Amazingly, the USB charging lead is even shorter than the already-too-short iPhone one.
Welcome to your first experience with an Android phone, not being able to use it because there is no charge in the battery and you literally can’t switch it on.
So, in theory, when my Android phone arrives, I should just need to put in my Google account details and, as if by magic, my contacts, calendars etc should all just appear via my Google account.
Except I don’t use Google for contacts and calendars.
I use iCloud (of course). To date, this has performed pretty much flawlessly for me. I add a contact on my iMac, it’s in my phone. I change a phone number on my iPad, my MacBook Air knows about it. I can share calendars with my wife that we can both edit so we know what each other is up to and that’s pretty killer. But Apple wants to be the only provider of your nice sync data.

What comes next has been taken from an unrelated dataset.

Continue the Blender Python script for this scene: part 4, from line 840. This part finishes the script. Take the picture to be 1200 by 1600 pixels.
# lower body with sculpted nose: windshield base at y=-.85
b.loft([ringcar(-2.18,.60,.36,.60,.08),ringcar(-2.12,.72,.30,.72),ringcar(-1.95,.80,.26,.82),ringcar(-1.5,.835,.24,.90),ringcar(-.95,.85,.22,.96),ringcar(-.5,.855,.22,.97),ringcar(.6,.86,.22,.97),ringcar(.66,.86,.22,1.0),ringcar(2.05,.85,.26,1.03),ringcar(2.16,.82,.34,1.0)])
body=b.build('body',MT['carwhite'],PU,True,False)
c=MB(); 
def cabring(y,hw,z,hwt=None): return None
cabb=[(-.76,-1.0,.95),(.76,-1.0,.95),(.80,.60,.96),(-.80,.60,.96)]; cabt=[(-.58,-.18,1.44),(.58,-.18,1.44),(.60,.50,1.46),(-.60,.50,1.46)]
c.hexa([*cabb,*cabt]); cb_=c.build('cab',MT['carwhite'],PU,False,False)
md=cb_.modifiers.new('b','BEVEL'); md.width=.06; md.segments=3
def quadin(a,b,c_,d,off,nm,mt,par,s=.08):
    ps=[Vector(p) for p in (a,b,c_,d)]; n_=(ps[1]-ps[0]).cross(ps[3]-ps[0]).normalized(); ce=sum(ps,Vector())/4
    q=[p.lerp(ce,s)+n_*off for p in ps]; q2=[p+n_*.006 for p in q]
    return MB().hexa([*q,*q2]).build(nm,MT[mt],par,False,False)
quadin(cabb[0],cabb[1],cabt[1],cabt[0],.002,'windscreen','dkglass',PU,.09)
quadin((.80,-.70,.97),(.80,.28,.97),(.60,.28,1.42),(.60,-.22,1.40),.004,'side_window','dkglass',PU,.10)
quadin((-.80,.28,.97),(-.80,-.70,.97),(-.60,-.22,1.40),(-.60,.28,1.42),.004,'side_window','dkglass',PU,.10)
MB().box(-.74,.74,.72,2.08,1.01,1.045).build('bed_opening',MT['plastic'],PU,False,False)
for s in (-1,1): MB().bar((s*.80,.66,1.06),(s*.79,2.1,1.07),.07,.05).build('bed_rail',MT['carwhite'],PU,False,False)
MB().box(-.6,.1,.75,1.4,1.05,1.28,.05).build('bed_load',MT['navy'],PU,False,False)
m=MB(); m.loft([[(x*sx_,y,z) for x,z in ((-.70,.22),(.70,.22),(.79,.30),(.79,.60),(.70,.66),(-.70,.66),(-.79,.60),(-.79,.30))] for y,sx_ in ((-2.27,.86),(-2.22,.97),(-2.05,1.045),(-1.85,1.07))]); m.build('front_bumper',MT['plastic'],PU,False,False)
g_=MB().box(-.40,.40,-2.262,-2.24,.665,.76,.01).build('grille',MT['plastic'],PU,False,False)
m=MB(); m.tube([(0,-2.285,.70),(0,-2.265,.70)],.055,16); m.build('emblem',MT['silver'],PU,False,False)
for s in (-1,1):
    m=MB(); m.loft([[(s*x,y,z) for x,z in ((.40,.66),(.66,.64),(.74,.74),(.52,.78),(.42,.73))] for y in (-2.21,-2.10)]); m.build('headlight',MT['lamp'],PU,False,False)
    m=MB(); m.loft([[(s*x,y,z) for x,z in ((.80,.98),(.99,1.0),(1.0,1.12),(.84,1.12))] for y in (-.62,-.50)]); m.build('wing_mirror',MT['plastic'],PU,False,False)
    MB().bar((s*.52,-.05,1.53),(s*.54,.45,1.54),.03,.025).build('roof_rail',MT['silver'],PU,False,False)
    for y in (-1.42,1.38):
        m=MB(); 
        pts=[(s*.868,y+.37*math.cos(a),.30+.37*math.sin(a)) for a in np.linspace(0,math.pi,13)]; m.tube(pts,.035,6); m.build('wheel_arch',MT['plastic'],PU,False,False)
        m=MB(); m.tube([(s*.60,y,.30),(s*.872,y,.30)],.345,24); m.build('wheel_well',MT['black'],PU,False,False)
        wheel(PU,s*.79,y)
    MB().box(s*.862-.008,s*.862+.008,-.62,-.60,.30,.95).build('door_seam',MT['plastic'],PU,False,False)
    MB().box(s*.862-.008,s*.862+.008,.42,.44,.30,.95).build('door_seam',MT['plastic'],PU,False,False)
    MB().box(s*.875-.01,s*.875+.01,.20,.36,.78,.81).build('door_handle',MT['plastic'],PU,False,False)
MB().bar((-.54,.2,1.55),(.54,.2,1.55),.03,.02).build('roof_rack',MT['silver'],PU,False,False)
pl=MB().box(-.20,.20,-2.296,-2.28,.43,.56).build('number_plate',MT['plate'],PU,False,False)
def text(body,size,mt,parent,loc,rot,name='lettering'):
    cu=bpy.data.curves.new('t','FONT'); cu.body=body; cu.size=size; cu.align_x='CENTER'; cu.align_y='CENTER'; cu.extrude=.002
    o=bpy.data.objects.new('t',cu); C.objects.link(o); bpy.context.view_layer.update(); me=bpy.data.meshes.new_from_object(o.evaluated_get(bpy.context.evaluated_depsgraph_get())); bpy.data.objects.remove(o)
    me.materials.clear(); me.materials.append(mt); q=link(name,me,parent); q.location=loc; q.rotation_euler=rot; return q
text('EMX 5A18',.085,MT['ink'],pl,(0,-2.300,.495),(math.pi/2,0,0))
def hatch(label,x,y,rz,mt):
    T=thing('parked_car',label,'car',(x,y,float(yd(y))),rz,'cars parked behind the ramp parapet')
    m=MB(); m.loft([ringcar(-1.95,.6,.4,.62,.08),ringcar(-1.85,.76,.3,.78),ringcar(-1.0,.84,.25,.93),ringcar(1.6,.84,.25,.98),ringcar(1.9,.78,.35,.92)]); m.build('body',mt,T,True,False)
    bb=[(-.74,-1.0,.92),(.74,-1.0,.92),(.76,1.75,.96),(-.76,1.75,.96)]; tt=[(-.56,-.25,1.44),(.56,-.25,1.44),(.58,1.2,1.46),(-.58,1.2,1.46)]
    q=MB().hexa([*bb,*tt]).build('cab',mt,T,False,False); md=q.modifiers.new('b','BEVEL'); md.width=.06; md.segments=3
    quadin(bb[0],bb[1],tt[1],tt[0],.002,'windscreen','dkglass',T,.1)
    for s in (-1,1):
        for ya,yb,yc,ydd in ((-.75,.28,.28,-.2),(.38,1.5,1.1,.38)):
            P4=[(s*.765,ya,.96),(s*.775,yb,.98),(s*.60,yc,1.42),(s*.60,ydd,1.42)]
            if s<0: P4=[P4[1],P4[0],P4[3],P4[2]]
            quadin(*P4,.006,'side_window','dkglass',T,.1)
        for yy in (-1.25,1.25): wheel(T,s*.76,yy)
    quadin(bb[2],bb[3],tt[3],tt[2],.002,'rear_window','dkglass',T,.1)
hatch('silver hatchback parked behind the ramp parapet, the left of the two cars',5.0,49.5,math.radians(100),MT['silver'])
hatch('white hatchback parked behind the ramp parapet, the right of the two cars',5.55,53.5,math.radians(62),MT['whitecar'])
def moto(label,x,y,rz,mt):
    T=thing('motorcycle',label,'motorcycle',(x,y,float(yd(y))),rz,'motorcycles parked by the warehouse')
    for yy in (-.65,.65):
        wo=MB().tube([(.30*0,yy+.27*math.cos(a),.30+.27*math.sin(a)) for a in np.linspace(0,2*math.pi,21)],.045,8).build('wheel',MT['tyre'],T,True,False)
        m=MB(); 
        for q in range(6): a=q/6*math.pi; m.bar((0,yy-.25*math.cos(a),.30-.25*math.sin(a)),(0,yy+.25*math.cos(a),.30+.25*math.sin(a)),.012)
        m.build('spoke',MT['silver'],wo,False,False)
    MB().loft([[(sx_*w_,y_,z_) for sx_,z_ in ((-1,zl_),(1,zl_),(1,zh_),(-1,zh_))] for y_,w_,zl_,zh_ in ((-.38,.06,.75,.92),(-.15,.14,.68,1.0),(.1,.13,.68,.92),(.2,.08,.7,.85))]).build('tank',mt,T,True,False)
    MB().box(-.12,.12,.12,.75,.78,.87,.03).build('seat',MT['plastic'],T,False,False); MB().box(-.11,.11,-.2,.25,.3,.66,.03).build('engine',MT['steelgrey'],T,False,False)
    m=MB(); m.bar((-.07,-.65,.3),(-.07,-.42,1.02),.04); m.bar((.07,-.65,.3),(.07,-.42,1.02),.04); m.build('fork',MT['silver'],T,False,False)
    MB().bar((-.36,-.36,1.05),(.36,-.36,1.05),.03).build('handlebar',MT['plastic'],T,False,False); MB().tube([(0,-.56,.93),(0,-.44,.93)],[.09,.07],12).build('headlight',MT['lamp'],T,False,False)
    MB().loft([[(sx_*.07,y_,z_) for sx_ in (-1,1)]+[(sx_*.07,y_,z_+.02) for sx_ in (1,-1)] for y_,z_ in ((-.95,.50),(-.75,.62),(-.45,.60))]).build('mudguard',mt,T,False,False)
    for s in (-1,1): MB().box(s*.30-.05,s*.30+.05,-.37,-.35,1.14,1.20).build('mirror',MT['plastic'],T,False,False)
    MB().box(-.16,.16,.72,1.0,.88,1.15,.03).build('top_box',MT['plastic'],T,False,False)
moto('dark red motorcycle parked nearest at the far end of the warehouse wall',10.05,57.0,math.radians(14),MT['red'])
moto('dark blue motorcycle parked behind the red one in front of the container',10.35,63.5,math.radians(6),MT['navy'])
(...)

I’ve spent two days now looking for workarounds, hacks and dedicated software to deal with this issue, and it seems to be pretty fruitless. The closest I got was with SyncMate, but it simply refused to sync contacts up to Google, but did manage to duplicate them on my Mac. Of course, these duplicates weren’t be going into iCloud anyway, which at least made them easy to delete.
In the end, I exported a vCard archive from OS X Address Book and imported this into Google. Apparently though, Google isn’t smart enough to deal with all the fields, so some contacts that exist purely as Facebook or Twitter contacts, simply have no information other than a name. (Yes, I verified the information was actually in the export). Black mark against Google there. If I can’t trust it to keep the information I’ve entered then what else will it manage to lose?
So, basically, I see no way to have iCloud, which I consider vital for every device I own, to work alongside Google services or hardware. I’d be very happy to hear from anyone who has got this to work reliably.
It is no secret that I’m a complete Apple fan. I use Macs, iPad, iPhone and AppleTV daily. I run music though iTunes Match and use iCloud for calendar and contacts syncing. However, I am also a web developer and decided that an Android handset would be important for testing sites on and, to be honest, I was interested in seeing how the competition was stacking up.
With that in mind, I ordered up one of the current cream of the crop, the HTC One X (tried both it and the Samsung Galaxy SIII, preferred the HTC). It should be arriving tomorrow and I’m going to document my experience of living with it.
I do not intend to ditch my iPhone, I will mostly be running this side by side. Not sure yet how that will work out without a SIM in the HTC, but I rarely make calls and data is typically when I’m within wifi range. I can always turn on hotspot on the iPhone. I will probably spend a couple of days trying to use it as my main phone.
Wherever possible, I am going to be unbiased when I talk about it, but it will be heavily slanted towards Apple users who are interested in what “the other team” is doing.